The government ignored GRECO, the Venice Commission, the Council of Europe, the EC, and all the rest because the wilful appointment of an army of One TV alumni without competition and merit is at the core of what the Daphne Caruana Galizia Inquiry termed “the government within the government”.
“Government within government” is a plan on “state within a state” which is how the mafia is often described. Another term for it is state capture. They are not going to change their policy because the OECD joined a long line of independent observers who have documented the erosion of democracy in this country.
Will a criminal organisation who has captured the Maltese state commit itself to more (rather than less) binding codes of ethics as the OECD recommends? Will the party who removed the obligation to be transparent about the assets and acquisitions of spouses of ministers to hide the bribes they get in emeralds hanging around their token wives’ necks introduce any of the reforms the OECD propose?

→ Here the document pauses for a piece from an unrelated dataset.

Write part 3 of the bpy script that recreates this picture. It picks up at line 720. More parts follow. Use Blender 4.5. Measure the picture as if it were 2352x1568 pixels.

The OECD want the government to abolish payments made to the backbenchers it asks to vote for it in Parliament. That recommendation has also been repeated in every international document that has reviewed our constitutional design since 2014. They’ve ignored them all. They’ll ignore this one too along with the newspaper front pages that reported it with endearing naivety.
The government will ignore recommendations restricting the employment of ministers after they leave office as well. Can you imagine obliging disgraced Joseph Muscat to ask the commissioner for standards whether it is ok for him to be billing the owners of VGH just days after resigning office as prime minister? Can you imagine Joseph Muscat agreeing to put the question and to submit himself to legal consequences should he ignore it?
Can you imagine Robert Abela imposing that as a law? Or can you imagine Robert Abela legislating an obligation on himself to register all his meetings and allow the public to know about his every smoked fill room pow-wow with funders of his party?
The OECD report is less than a week old. This corpse stinks already.